I work alone, and with such small budgets it would be impossible for me to hire anybody else. Sometimes I’m working with illustrators or people on very specific projects. But most of the time I’m a one-man studio, or whatever you want to call it. I prefer the word “atelier.”
I don’t really see myself as a professional. I really have problems with that term, anyway. I’m more of a “craft” person. I prefer that term because “professional” almost immediately means someone who knows much more than he or she does.
VV My last question is about the word socialist. Does it make people uneasy? Do they even know what to talk about?
FG Yeah, I know. We were kind of careful about that in the sense that…we are aware of the fact that this term could be used to create misunderstandings and problems. We are socialists, but we are not attached to any institutions. It’s our desire to act in the original sense of the word.

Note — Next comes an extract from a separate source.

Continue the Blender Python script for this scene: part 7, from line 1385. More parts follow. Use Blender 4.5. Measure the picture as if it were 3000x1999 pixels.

We are socialist because we have social concerns, because we are interested in a very specific way of thinking about life, about a better life. Being conscious of the fact—and I guess that’s very European—that anything you do in a certain way is political. Every time you talk, every time you buy something, every time you apply certain principles (conscious or unconscious or whatever), you make a political statement.
I really have problems when graphic designers say, “I’m not into politics,” or, “Politics bother me,” or, “I’m not interested in it.” That’s so absurd to me. I can’t relate to this way of seeing things.